You can assign a WWN to a new virtual machine with an RDM disk when you create this virtual machine, or to an existing virtual machine you can temporarily power off.

1

From the vSphere Client, click Inventory in the navigation bar, and expand the inventory as needed.

2

In the inventory list, select the managed host to which you want to add a new virtual machine.

3

Select File > New > Virtual Machine.

The New Virtual Machine wizard appears.

4

Select Custom, and click Next.

5

Type a virtual machine name, and click Next.

6

Select a folder or the root of a datacenter, and click Next.

7

If the resource pool option is available, expand the tree until you locate the resource pool in which you want to run the virtual machine, highlight it, and click Next.

8

Select a datastore in which to store the virtual machine files, and click Next.

9

Under Guest operating system, select the operating system family (Microsoft Windows, Linux, Novell NetWare, Solaris, or Other).

10

Select the version from the pull-down menu, and click Next.

11

Select the number of virtual processors in the virtual machine from the pull-down list, and click Next.

12

Configure the virtual machine’s memory size by selecting the number of megabytes, and click Next.

13

Configure network connections, and click Next.

14

Choose the type of SCSI adapter you want to use with the virtual machine.

15

Select Raw Device Mapping, and click Next.

16

From a list of SAN disks or LUNs, select a raw LUN you want your virtual machine to access directly.

17

Select a datastore for the RDM mapping file.

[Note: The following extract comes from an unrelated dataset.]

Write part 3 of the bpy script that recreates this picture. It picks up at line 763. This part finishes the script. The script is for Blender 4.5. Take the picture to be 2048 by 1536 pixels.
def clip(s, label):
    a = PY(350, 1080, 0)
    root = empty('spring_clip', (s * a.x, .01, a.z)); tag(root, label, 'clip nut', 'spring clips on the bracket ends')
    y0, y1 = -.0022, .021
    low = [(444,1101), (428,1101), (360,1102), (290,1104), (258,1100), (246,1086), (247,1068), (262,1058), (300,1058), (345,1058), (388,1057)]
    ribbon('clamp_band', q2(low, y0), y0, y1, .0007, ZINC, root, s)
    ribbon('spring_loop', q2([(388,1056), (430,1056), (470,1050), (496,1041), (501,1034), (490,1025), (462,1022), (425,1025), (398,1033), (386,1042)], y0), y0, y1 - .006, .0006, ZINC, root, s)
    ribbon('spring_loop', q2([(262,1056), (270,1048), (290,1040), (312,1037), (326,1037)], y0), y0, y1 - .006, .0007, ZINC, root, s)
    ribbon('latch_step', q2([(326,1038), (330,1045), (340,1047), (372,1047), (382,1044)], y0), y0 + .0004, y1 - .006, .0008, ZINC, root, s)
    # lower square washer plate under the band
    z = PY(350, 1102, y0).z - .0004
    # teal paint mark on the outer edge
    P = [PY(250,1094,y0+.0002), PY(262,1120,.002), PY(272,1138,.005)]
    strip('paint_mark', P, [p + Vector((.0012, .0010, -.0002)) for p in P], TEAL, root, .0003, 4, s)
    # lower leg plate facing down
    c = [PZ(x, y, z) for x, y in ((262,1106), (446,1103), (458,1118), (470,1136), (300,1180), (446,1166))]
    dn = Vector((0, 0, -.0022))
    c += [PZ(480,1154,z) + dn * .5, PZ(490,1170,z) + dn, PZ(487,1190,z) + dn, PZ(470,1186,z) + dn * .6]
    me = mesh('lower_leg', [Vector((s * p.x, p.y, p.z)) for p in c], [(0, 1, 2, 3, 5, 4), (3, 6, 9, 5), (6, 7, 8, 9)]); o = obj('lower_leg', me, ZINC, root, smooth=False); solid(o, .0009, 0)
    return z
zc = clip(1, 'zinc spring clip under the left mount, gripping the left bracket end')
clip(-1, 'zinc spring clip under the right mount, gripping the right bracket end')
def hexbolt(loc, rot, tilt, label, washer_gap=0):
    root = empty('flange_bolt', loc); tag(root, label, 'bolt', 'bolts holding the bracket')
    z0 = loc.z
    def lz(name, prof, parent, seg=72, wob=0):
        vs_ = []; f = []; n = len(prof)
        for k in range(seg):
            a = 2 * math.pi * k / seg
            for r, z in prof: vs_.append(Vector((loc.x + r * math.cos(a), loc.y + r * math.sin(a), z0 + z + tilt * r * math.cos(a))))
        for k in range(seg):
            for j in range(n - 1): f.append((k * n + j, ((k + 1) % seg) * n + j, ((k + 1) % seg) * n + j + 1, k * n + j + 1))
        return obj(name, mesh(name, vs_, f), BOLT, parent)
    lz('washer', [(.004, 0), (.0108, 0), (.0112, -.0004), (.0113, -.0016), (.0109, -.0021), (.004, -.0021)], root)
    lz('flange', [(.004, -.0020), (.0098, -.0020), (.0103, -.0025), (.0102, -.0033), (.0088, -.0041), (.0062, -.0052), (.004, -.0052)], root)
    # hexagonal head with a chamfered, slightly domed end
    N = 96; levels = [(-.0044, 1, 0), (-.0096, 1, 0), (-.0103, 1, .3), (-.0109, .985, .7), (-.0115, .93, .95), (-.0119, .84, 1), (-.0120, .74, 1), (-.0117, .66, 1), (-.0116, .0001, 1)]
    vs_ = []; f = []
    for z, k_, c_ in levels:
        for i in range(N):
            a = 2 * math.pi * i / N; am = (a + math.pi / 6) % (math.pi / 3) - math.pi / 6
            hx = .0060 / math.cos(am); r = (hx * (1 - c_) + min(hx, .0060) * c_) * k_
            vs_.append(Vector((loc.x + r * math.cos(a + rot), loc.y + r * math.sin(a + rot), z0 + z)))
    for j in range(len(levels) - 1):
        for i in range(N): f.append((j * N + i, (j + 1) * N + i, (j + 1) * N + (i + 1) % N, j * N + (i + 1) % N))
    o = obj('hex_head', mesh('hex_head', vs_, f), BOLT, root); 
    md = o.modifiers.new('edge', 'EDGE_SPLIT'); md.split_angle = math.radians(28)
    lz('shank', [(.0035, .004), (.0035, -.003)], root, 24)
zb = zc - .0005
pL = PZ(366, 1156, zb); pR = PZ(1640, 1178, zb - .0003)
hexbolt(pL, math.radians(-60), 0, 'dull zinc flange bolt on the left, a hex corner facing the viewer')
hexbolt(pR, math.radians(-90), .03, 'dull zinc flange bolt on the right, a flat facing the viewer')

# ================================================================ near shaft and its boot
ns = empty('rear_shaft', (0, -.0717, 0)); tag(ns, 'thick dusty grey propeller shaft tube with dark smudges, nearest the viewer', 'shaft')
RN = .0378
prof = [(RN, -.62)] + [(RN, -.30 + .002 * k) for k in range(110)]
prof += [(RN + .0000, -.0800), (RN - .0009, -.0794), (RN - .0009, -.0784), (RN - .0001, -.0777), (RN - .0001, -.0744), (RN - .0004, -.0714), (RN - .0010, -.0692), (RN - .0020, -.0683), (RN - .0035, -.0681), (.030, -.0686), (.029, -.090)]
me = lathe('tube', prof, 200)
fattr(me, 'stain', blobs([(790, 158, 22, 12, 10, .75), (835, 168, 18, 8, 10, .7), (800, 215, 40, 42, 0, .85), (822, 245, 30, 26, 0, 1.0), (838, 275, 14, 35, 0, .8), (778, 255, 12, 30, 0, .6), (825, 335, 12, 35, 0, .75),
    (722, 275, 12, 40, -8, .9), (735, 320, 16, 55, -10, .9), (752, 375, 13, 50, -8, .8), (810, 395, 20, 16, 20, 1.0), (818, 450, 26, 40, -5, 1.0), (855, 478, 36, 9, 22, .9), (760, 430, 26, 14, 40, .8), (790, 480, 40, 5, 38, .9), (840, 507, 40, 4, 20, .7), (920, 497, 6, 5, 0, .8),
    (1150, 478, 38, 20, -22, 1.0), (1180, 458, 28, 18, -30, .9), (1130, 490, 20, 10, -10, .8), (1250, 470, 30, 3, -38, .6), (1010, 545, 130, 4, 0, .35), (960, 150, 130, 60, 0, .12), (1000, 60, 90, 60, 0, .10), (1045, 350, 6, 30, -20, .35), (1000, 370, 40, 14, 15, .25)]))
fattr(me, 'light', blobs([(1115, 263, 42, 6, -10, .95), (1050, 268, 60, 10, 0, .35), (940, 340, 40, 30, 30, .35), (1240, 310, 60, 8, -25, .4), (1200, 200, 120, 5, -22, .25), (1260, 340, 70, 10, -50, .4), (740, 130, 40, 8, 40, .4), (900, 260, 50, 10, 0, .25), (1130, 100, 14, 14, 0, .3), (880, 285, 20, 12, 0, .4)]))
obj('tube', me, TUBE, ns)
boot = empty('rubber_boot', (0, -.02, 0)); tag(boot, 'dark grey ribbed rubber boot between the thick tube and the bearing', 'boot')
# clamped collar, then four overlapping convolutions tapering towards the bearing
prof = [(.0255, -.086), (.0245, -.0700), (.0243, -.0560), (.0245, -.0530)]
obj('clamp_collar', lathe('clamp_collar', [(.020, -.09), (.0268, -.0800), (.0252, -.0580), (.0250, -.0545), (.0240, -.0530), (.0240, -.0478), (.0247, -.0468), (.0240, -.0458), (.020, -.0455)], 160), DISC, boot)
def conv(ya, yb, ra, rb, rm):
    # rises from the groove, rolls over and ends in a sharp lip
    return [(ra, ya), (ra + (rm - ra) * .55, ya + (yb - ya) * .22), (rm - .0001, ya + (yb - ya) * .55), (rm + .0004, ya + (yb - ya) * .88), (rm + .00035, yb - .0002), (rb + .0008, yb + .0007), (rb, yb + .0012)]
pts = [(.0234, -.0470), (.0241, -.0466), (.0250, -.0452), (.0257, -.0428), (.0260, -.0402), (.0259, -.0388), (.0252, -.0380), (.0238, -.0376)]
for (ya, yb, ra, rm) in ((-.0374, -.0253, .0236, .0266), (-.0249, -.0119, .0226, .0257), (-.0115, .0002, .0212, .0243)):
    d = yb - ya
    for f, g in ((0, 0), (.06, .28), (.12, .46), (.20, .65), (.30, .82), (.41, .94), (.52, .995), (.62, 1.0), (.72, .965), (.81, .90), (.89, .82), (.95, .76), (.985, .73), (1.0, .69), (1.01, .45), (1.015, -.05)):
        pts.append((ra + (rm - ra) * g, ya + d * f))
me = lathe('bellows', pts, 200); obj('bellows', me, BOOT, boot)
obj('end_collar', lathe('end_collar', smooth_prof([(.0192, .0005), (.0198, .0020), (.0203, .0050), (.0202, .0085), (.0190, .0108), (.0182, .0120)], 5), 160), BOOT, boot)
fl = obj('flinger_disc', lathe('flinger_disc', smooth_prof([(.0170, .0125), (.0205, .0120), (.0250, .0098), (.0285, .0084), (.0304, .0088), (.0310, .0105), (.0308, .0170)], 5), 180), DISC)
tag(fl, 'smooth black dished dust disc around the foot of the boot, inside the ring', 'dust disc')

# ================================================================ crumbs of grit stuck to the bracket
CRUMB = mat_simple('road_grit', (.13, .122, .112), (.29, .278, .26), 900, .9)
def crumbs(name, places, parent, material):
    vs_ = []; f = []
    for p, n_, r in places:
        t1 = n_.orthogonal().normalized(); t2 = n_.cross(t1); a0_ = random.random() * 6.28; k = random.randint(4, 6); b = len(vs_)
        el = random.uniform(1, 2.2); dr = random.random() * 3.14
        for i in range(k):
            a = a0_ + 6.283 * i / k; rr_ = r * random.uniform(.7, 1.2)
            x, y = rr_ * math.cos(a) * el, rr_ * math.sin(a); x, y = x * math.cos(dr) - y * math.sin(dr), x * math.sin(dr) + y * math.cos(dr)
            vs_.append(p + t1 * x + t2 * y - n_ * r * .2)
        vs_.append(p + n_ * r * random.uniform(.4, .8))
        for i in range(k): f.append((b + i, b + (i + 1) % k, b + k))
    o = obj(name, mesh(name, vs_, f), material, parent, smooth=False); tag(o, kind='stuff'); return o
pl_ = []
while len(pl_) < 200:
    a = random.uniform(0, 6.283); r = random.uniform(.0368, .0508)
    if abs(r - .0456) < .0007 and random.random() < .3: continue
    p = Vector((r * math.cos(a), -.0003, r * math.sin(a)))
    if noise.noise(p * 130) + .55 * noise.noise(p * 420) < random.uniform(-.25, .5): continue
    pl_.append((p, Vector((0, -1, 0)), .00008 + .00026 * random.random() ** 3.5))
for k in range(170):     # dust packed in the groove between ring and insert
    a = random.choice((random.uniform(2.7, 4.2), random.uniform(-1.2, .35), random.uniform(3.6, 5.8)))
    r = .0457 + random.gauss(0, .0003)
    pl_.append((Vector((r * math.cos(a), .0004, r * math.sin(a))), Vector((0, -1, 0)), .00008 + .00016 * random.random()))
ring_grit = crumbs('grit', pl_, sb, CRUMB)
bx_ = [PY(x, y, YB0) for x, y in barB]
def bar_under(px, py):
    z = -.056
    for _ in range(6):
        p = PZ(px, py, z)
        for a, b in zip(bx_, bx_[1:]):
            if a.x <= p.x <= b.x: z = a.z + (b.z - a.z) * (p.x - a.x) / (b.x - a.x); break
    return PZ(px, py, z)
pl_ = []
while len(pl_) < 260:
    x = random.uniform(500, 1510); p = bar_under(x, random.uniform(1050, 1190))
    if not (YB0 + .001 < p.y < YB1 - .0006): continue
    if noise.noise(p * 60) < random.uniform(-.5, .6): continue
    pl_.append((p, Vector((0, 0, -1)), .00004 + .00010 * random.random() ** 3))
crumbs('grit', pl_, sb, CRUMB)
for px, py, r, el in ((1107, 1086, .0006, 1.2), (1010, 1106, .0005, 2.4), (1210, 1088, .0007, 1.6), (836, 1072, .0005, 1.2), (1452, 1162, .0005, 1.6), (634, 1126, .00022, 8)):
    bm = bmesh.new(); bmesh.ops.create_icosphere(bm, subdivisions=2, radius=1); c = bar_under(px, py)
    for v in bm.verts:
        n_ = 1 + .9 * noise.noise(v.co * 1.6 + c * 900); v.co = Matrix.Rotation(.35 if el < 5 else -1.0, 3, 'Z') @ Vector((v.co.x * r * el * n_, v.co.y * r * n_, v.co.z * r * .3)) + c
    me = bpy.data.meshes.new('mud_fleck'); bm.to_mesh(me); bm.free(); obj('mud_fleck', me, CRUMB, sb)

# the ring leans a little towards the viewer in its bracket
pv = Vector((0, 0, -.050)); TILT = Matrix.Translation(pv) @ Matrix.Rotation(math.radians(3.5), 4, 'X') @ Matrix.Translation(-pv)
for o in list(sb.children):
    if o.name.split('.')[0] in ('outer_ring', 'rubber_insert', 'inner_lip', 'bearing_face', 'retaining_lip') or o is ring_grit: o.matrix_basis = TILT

You can place the RDM file on the same datastore where your virtual machine files reside, or select a different datastore.

Note

If you want to use VMotion for a virtual machine with enabled NPIV, make sure that the RDM file is located on the same datastore where the virtual machine configuration file resides. You cannot perform Storage VMotion, or VMotion between datastores, when NPIV is enabled.

18

Select a compatibility mode, either physical or virtual.

Depending on your choice, subsequent screens offer different options.

Physical compatibility mode allows the guest operating system to access the hardware directly. Physical compatibility is useful if you are using SAN-aware applications in the virtual machine. However, powered on virtual machines that use RDMs configured for physical compatibility cannot be migrated if the migration involves copying the disk. Such virtual machines cannot be cloned or cloned to a template either.

Virtual compatibility allows the RDM to behave as if it were a virtual disk, so you can use such features as snapshotting, cloning, and so on.

19

On the Specify Advanced Options page, you can change the virtual device node and click Next.

20

Assign WWNs to the virtual machine.

21

On the Ready to Complete New Virtual Machine page, select the Edit the virtual machine settings before completion check box and click Next.